• **Aim**: All of the lines below are to be transcribed faithfully, with pictures excluded from the copy.

• **Supplied data**:
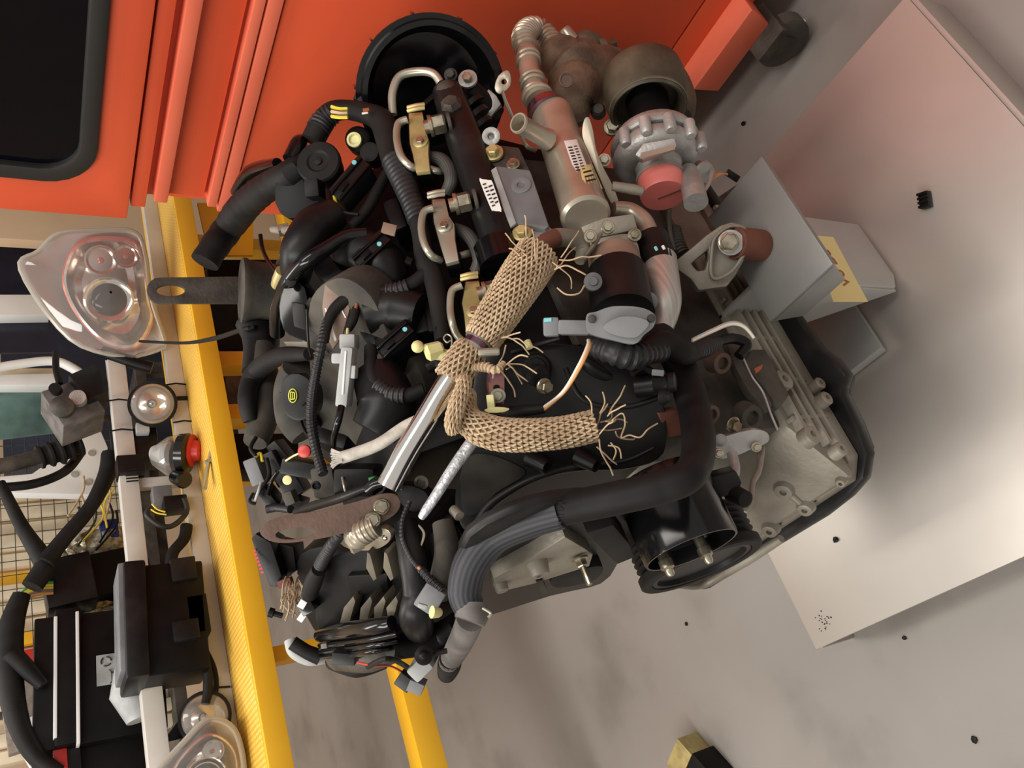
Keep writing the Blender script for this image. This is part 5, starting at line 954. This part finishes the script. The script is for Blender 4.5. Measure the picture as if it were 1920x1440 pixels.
# harness trunk
HT = tube(EN, 'harness_trunk', [(586, 265, .01), (600, 238, .015), (620, 212, .02), (650, 206, .02), (690, 214, .02), (716, 228, .02), (728, 262, .02), (738, 300, .02), (760, 350, .02), (780, 400, .02), (790, 440, .02), (798, 490, .018), (812, 520, .018), (824, 580, .02), (832, 640, .02)], [22, 22, 20, 18, 20, 24, 24, 23, 21, 19, 18, 20, 19, 18, 17], 'rubber', n=16)
tube(HT, 'corrugated_section', [(740, 302, .022), (758, 345, .022), (776, 390, .022), (785, 415, .022)], [24, 22, 20, 20], 'conduit', ribs=(.0075, .06), n=18)
tube(HT, 'corrugated_section', [(596, 243, .016), (608, 225, .018), (624, 212, .021)], [22, 22, 20], 'conduit', ribs=(.006, .05), n=16)
for i, mm in enumerate(('wireyellow', 'knit', 'wireyellow')): tube(HT, 'wire', [(622, 200+i*9, .042), (636, 204+i*8, .045), (652, 204+i*8, .045)], 3.5, mm, n=6)
slab(HT, 'tape_mark', (680, 206, .046), (692, 204, .046), 6, .002, 'copper', 'cover'); slab(HT, 'tape_mark', (678, 212, .047), (690, 210, .047), 3, .002, 'wirewhite', 'cover')
tube(EN, 'harness_branch', [(805, 505, .02), (775, 530, .02), (745, 542, .02), (700, 548, .02), (660, 556, .02), (630, 578, .02), (615, 605, .02), (608, 640, .02)], [12, 13, 13, 13, 13, 12, 10, 9], 'rubber', n=12)
tube(EN, 'corrugated_section', [(726, 545, .022), (745, 543, .022), (766, 536, .022)], 14, 'conduit', ribs=(.006, .07), n=14)
tube(EN, 'corrugated_branch', [(612, 605, .02), (602, 650, .02), (594, 690, .02), (586, 740, .02), (584, 790, .02), (592, 840, .02), (606, 890, .02)], [9, 9, 9, 10, 10, 9, 10], 'conduit', ribs=(.005, .07), n=10)
tube(EN, 'black_wire', [(580, 745, .015), (562, 770, .015), (568, 800, .015), (580, 820, .015)], 3.5, 'gloss'); tube(EN, 'black_wire', [(575, 580, .02), (578, 640, .02), (584, 670, .02)], 2.5, 'gloss')
tube(EN, 'harness_branch', [(695, 650, .02), (696, 690, .02), (706, 720, .02), (728, 737, .02), (760, 742, .02), (795, 730, .02)], [12, 13, 14, 14, 14, 13], 'rubber', n=12); tube(EN, 'corrugated_section', [(708, 723, .022), (730, 738, .022), (762, 742, .022)], 15, 'conduit', ribs=(.006, .07), n=14)
tube(EN, 'harness_branch', [(740, 300, .0), (712, 350, .0), (690, 390, .0), (660, 425, .0)], [10, 11, 11, 10], 'rubber', n=12); tube(EN, 'thin_wire', [(627, 370, .01), (640, 395, .01), (672, 402, .01)], 3, 'rubber'); tube(EN, 'thin_wire', [(627, 368, .012), (630, 382, .012)], 3.4, 'wireyellow')
slab(EN, 'rail_guard', (728, 315, .0), (775, 420, .0), 12, .012, 'dark', 'cover'); slab(EN, 'rail_guard', (788, 500, .0), (812, 620, .0), 16, .012, 'dark', 'cover')
# injector connectors with cyan dots
def injplug(x0, y0, x1, y1, dot, wires=None):
    o = slab(EN, 'injector_plug', (x0, y0, .02), (x1, y1, .02), 34, .03, 'plastic', 'cover', .003); d = V((x1-x0, y1-y0, 0)).normalized(); e = V((-d.y, d.x, 0))
    for s_ in (-10, 10): slab(o, 'rail_edge', (x0+e.x*s_, y0+e.y*s_, .024), (x1+e.x*s_, y1+e.y*s_, .024), 5, .006, 'gloss', 'cover', .001)
    slab(o, 'latch_window', (x0+d.x*14, y0+d.y*14, .0235), (x0+d.x*34, y0+d.y*34, .0235), 10, .004, 'dark', 'cover', .001); plate(o, 'cyan_dot', oval(dot[0], dot[1], 4.5, 4), .0255, .001, 'cyan', 'cover', 0)
    return o
injplug(628, 366, 684, 300, (664, 304)); injplug(668, 492, 724, 440, (711, 457)); injplug(712, 660, 768, 610, (759, 617))
o = slab(EN, 'plug_label', (716, 425, .025), (742, 432, .025), 20, .003, 'brownlabel', 'cover'); 
lathe(EN, 'fuel_sensor', (692, 285, .01), (-.3, -.6, .7), [(-30, 22), (-4, 20), (0, 19), (2, 12)], 'rubber', 20); lathe(EN, 'bright_ring', (664, 262, .015), 'half', [(-4, 14), (2, 14), (3, 10), (-2, 9)], 'cream', 20); lathe(EN, 'sensor_base', (672, 262, .0), 'half', [(-20, 26), (6, 24), (10, 18)], 'dark', 20)
tube(EN, 'dark_lug', [(672, 182, .0), (690, 190, .0)], [14, 14], 'gloss', n=6)
for pts in ([(645, 520, .02), (660, 515, .02), (672, 505, .02)],): tube(EN, 'wire', pts, 3, 'wiregreen'); tube(EN, 'wire', [(p[0]+4, p[1]+6, p[2]) for p in pts], 2.4, 'wireorange')
o = tube(EN, 'plug_boot', [(668, 578, .02), (662, 600, .02), (652, 618, .02)], [8, 9, 8], 'rubber'); tube(o, 'wire', [(667, 578, .025), (669, 570, .025)], 3, 'copper'); tube(o, 'wire', [(652, 616, .024), (651, 628, .024)], 2.6, 'cream')
# pale in-line connector
WC = slab(EN, 'inline_connector', (650, 626, .03), (650, 655, .03), 30, .022, 'lightgrey', 'half', .003); slab(WC, 'latch', (634, 662, .036), (634, 682, .036), 28, .022, 'lightgrey', 'half', .003); slab(WC, 'sleeve', (650, 650, .034), (638, 764, .034), 24, .024, 'lightgrey', 'half', .004)
slab(WC, 'tab', (662, 685, .034), (660, 710, .034), 10, .014, 'lightgrey', 'half', .002); slab(WC, 'rib', (648, 658, .0375), (642, 740, .0375), 4, .003, 'white', 'half', .001); tube(EN, 'black_wire', [(640, 762, .028), (634, 790, .028), (626, 820, .02), (624, 845, .01)], [7, 7, 6, 6], 'gloss')
# cream ball fitting with wire clip
BF = lathe(EN, 'quick_connector', (806, 660, .06), (-.1, .35, .93), [(-26, 12), (-22, 16), (4, 18), (8, 14)], 'cream', 6); p = E(783, 650, .065); M().ell(p, V((px(p, 12), 0, 0)), V((0, px(p, 12), 0)), V((0, 0, px(p, 12)))).build('ball_end', 'cream', BF)
tube(BF, 'stem', [(815, 662, .055), (845, 668, .05)], [13, 11], 'cream'); tube(BF, 'wire_clip', [(842, 662, .075), (847, 645, .075), (846, 632, .075), (838, 627, .075), (832, 634, .075), (838, 642, .075), (845, 638, .075)], 1.6, 'steel', n=6)
for y0, x0 in ((600, 825), (470, 770)): slab(EN, 'square_clip', (x0-10, y0+15, .03), (x0+2, y0+20, .03), 12, .005, 'dark', 'cover')
tube(EN, 'fuel_hose', [(800, 690, .03), (822, 680, .03), (845, 690, .03)], [12, 15, 14], 'dark', n=12)
for x, y, a, L, w in ((735, 640, .8, 70, 60), (740, 400, 1.2, 60, 30), (690, 620, .9, 60, 30), (610, 500, .9, 60, 40), (780, 590, 1.3, 70, 40), (620, 820, .3, 60, 30)): lumpbox(x, y, a, L, w, 'plastic', -.005, .04, 'loom_clip', 'cover', .006)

• **Exercise result**:
Keep writing the Blender script for this image. This is part 5, starting at line 954. This part finishes the script. The script is for Blender 4.5. Measure the picture as if it were 1920x1440 pixels.
# harness trunk
HT = tube(EN, 'harness_trunk', [(586, 265, .01), (600, 238, .015), (620, 212, .02), (650, 206, .02), (690, 214, .02), (716, 228, .02), (728, 262, .02), (738, 300, .02), (760, 350, .02), (780, 400, .02), (790, 440, .02), (798, 490, .018), (812, 520, .018), (824, 580, .02), (832, 640, .02)], [22, 22, 20, 18, 20, 24, 24, 23, 21, 19, 18, 20, 19, 18, 17], 'rubber', n=16)
tube(HT, 'corrugated_section', [(740, 302, .022), (758, 345, .022), (776, 390, .022), (785, 415, .022)], [24, 22, 20, 20], 'conduit', ribs=(.0075, .06), n=18)
tube(HT, 'corrugated_section', [(596, 243, .016), (608, 225, .018), (624, 212, .021)], [22, 22, 20], 'conduit', ribs=(.006, .05), n=16)
for i, mm in enumerate(('wireyellow', 'knit', 'wireyellow')): tube(HT, 'wire', [(622, 200+i*9, .042), (636, 204+i*8, .045), (652, 204+i*8, .045)], 3.5, mm, n=6)
slab(HT, 'tape_mark', (680, 206, .046), (692, 204, .046), 6, .002, 'copper', 'cover'); slab(HT, 'tape_mark', (678, 212, .047), (690, 210, .047), 3, .002, 'wirewhite', 'cover')
tube(EN, 'harness_branch', [(805, 505, .02), (775, 530, .02), (745, 542, .02), (700, 548, .02), (660, 556, .02), (630, 578, .02), (615, 605, .02), (608, 640, .02)], [12, 13, 13, 13, 13, 12, 10, 9], 'rubber', n=12)
tube(EN, 'corrugated_section', [(726, 545, .022), (745, 543, .022), (766, 536, .022)], 14, 'conduit', ribs=(.006, .07), n=14)
tube(EN, 'corrugated_branch', [(612, 605, .02), (602, 650, .02), (594, 690, .02), (586, 740, .02), (584, 790, .02), (592, 840, .02), (606, 890, .02)], [9, 9, 9, 10, 10, 9, 10], 'conduit', ribs=(.005, .07), n=10)
tube(EN, 'black_wire', [(580, 745, .015), (562, 770, .015), (568, 800, .015), (580, 820, .015)], 3.5, 'gloss'); tube(EN, 'black_wire', [(575, 580, .02), (578, 640, .02), (584, 670, .02)], 2.5, 'gloss')
tube(EN, 'harness_branch', [(695, 650, .02), (696, 690, .02), (706, 720, .02), (728, 737, .02), (760, 742, .02), (795, 730, .02)], [12, 13, 14, 14, 14, 13], 'rubber', n=12); tube(EN, 'corrugated_section', [(708, 723, .022), (730, 738, .022), (762, 742, .022)], 15, 'conduit', ribs=(.006, .07), n=14)
tube(EN, 'harness_branch', [(740, 300, .0), (712, 350, .0), (690, 390, .0), (660, 425, .0)], [10, 11, 11, 10], 'rubber', n=12); tube(EN, 'thin_wire', [(627, 370, .01), (640, 395, .01), (672, 402, .01)], 3, 'rubber'); tube(EN, 'thin_wire', [(627, 368, .012), (630, 382, .012)], 3.4, 'wireyellow')
slab(EN, 'rail_guard', (728, 315, .0), (775, 420, .0), 12, .012, 'dark', 'cover'); slab(EN, 'rail_guard', (788, 500, .0), (812, 620, .0), 16, .012, 'dark', 'cover')
# injector connectors with cyan dots
def injplug(x0, y0, x1, y1, dot, wires=None):
    o = slab(EN, 'injector_plug', (x0, y0, .02), (x1, y1, .02), 34, .03, 'plastic', 'cover', .003); d = V((x1-x0, y1-y0, 0)).normalized(); e = V((-d.y, d.x, 0))
    for s_ in (-10, 10): slab(o, 'rail_edge', (x0+e.x*s_, y0+e.y*s_, .024), (x1+e.x*s_, y1+e.y*s_, .024), 5, .006, 'gloss', 'cover', .001)
    slab(o, 'latch_window', (x0+d.x*14, y0+d.y*14, .0235), (x0+d.x*34, y0+d.y*34, .0235), 10, .004, 'dark', 'cover', .001); plate(o, 'cyan_dot', oval(dot[0], dot[1], 4.5, 4), .0255, .001, 'cyan', 'cover', 0)
    return o
injplug(628, 366, 684, 300, (664, 304)); injplug(668, 492, 724, 440, (711, 457)); injplug(712, 660, 768, 610, (759, 617))
o = slab(EN, 'plug_label', (716, 425, .025), (742, 432, .025), 20, .003, 'brownlabel', 'cover'); 
lathe(EN, 'fuel_sensor', (692, 285, .01), (-.3, -.6, .7), [(-30, 22), (-4, 20), (0, 19), (2, 12)], 'rubber', 20); lathe(EN, 'bright_ring', (664, 262, .015), 'half', [(-4, 14), (2, 14), (3, 10), (-2, 9)], 'cream', 20); lathe(EN, 'sensor_base', (672, 262, .0), 'half', [(-20, 26), (6, 24), (10, 18)], 'dark', 20)
tube(EN, 'dark_lug', [(672, 182, .0), (690, 190, .0)], [14, 14], 'gloss', n=6)
for pts in ([(645, 520, .02), (660, 515, .02), (672, 505, .02)],): tube(EN, 'wire', pts, 3, 'wiregreen'); tube(EN, 'wire', [(p[0]+4, p[1]+6, p[2]) for p in pts], 2.4, 'wireorange')
o = tube(EN, 'plug_boot', [(668, 578, .02), (662, 600, .02), (652, 618, .02)], [8, 9, 8], 'rubber'); tube(o, 'wire', [(667, 578, .025), (669, 570, .025)], 3, 'copper'); tube(o, 'wire', [(652, 616, .024), (651, 628, .024)], 2.6, 'cream')
# pale in-line connector
WC = slab(EN, 'inline_connector', (650, 626, .03), (650, 655, .03), 30, .022, 'lightgrey', 'half', .003); slab(WC, 'latch', (634, 662, .036), (634, 682, .036), 28, .022, 'lightgrey', 'half', .003); slab(WC, 'sleeve', (650, 650, .034), (638, 764, .034), 24, .024, 'lightgrey', 'half', .004)
slab(WC, 'tab', (662, 685, .034), (660, 710, .034), 10, .014, 'lightgrey', 'half', .002); slab(WC, 'rib', (648, 658, .0375), (642, 740, .0375), 4, .003, 'white', 'half', .001); tube(EN, 'black_wire', [(640, 762, .028), (634, 790, .028), (626, 820, .02), (624, 845, .01)], [7, 7, 6, 6], 'gloss')
# cream ball fitting with wire clip
BF = lathe(EN, 'quick_connector', (806, 660, .06), (-.1, .35, .93), [(-26, 12), (-22, 16), (4, 18), (8, 14)], 'cream', 6); p = E(783, 650, .065); M().ell(p, V((px(p, 12), 0, 0)), V((0, px(p, 12), 0)), V((0, 0, px(p, 12)))).build('ball_end', 'cream', BF)
tube(BF, 'stem', [(815, 662, .055), (845, 668, .05)], [13, 11], 'cream'); tube(BF, 'wire_clip', [(842, 662, .075), (847, 645, .075), (846, 632, .075), (838, 627, .075), (832, 634, .075), (838, 642, .075), (845, 638, .075)], 1.6, 'steel', n=6)
for y0, x0 in ((600, 825), (470, 770)): slab(EN, 'square_clip', (x0-10, y0+15, .03), (x0+2, y0+20, .03), 12, .005, 'dark', 'cover')
tube(EN, 'fuel_hose', [(800, 690, .03), (822, 680, .03), (845, 690, .03)], [12, 15, 14], 'dark', n=12)
for x, y, a, L, w in ((735, 640, .8, 70, 60), (740, 400, 1.2, 60, 30), (690, 620, .9, 60, 30), (610, 500, .9, 60, 40), (780, 590, 1.3, 70, 40), (620, 820, .3, 60, 30)): lumpbox(x, y, a, L, w, 'plastic', -.005, .04, 'loom_clip', 'cover', .006)